Patti Smith

Sample this concert
  1. 1Real Good Time Together04:19
  2. 2Privilege (Set Me Free)04:00
  3. 3Ain't It Strange08:19
  4. 4Kimberly05:47
  5. 5Redondo Beach05:23
  6. 6Free Money06:00
  7. 7Pale Blue Eyes / Louie Louie05:45
  8. 8Pumping (My Heart) / Monologue09:44
  9. 9Birdland10:18
  10. 10Gloria07:54
  11. 11My Generation03:32
Liner Notes

Patti Smith - vocals; Jay Dee Daugherty - drums; Lenny Kaye - guitar; Ivan Kral - bass, guitar; Richard Sohl - piano; John Cale - bass (encore only)

What you will likely find remarkable about this early live recording of the Patti Smith Group is the fact that she does so much talking. Recorded in the intimate Cellar Door club in Washington, DC, for the King Biscuit Flower Hour radio series, Smith waxes poetic to audience about nearly everything under the sun, including an interesting observation about performing in Washington during 1976.

"I guess the bicentennial spirit has really been hittin' me," she remarks to what was a small but enthusiastic audience. "I have been thinking about Hank Williams and Johnny Carson, and .... George Washington. George Washington … the father of our country died of syphilis; had no teeth; grew marijuana fields; he was a cool guy!….Look, the father of our country was a total fuck up!" Then, suddenly the opening notes of "Kimberly" kick in and she is back in the moment like a whirling dervish, shouting out line after line of her angst-ridden rock 'n' roll poetry.

Opening with "Real Good Time Together," she and the band run thru a set that is both well rehearsed and completely impromptu. From the bouncy reggae of "Redondo Beach" to her cover of Lou Reed's "Pale Blue Eyes," (written about the death of Hank Williams) which morphs into The Kingsmens' naughty '63 rocker, "Louie Louie," she offers up one gem after another. They close with a medley of "Birdland" and Them's "Gloria," before returning with a bombastic encore cover of The Who's "My Generation." Much of what the band played during this time were covers, but unlike most bands, Smith would take these songs and put them through a complete re-birth. They would emerge as if they were Patti Smith originals.

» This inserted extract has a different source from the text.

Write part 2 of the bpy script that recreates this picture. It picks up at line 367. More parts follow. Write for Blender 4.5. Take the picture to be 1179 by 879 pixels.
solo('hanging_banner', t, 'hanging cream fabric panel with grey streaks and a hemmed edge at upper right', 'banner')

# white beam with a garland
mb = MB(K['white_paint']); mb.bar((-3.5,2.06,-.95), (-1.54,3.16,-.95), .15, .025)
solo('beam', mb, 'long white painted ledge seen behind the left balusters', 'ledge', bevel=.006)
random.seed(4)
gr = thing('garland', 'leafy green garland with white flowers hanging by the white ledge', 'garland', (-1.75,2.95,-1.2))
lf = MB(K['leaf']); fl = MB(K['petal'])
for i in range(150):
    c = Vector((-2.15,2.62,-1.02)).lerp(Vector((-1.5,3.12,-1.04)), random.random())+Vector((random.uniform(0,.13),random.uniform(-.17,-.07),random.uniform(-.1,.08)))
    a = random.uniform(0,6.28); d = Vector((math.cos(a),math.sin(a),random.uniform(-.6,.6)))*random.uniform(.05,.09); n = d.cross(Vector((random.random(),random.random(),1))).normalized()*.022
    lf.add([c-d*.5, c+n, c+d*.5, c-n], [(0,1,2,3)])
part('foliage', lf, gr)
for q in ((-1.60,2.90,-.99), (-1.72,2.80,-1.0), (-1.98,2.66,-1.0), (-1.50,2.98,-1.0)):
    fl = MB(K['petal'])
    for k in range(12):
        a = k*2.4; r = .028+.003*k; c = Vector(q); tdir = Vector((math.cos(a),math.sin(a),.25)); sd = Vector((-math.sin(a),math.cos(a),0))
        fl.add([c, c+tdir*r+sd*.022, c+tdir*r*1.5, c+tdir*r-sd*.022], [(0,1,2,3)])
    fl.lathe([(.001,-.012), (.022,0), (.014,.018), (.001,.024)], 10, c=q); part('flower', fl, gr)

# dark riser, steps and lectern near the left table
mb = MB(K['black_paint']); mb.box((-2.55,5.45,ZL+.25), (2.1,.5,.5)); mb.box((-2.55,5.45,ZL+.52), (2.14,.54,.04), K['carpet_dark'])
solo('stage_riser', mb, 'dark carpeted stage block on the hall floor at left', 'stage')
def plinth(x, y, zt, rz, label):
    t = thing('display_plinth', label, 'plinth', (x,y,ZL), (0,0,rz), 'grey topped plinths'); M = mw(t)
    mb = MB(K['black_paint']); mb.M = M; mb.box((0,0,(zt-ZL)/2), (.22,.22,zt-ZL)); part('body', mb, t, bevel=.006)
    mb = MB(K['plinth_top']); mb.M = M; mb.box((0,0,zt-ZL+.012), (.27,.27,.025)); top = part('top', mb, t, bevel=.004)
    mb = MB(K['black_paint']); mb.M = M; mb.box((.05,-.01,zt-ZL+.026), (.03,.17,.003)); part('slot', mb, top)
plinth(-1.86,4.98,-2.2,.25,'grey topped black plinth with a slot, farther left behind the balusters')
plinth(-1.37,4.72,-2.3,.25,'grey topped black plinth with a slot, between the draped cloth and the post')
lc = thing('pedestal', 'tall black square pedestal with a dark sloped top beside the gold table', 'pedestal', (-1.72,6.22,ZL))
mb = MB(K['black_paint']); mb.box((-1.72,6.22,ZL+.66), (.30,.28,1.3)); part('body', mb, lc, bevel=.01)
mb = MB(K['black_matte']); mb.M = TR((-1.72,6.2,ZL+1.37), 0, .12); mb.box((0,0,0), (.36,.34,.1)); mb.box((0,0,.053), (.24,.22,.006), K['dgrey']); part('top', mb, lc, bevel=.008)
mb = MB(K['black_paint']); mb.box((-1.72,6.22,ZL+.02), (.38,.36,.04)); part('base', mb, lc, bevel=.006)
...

A former college dropout who moved to Greenwich Village in the late 1960s where she developed her skills as a beat poet, Patti Smith eventually discovered that the energetic punk music scene of the mid-1970s could work as the perfect vehicle for her controversial poetry and singing style. Having worked initially with a music critic and record store clerk named Lenny Kaye, Smith eventually formed her own band, with Kaye, keyboardist Richard Sohl, bassist Ivan Kral, and drummer Dee Jay Daugherty.

They found a home at CBGBs, and began to play there regularly. In 1976, just as The Sex Pistols were changing the face of modern music in the U.K., and as The Ramones were about to do the same stateside, Patti Smith won the attention of Arista Records prexy, Clive Davis. With punk bubbling just under the rock 'n' roll radar, Clive was looking to embrace it. The Patti Smith Group would be his first punk signing, and her debut album, Horses, remains one of the most important rock albums of all time. She became known for electrifying live performances with her band, which often played classic rock covers as a backdrop for her avant-garde poetry.

Although Smith remained a cutting-edge artist, her work with the Patti Smith Group eventually became predictable and she dropped out of music in the 1980s to marry former MC5 guitarist Fred "Sonic" Smith and raise a family. She has returned to touring and recording sporadically since marrying Smith in 1980, but her life took an unexpected twist when he died suddenly of a heart attack in 1994. To help deal with her grief, she returned to writing and recording, and in 2004, returned to the road with a revamped version of the Patti Smith Group.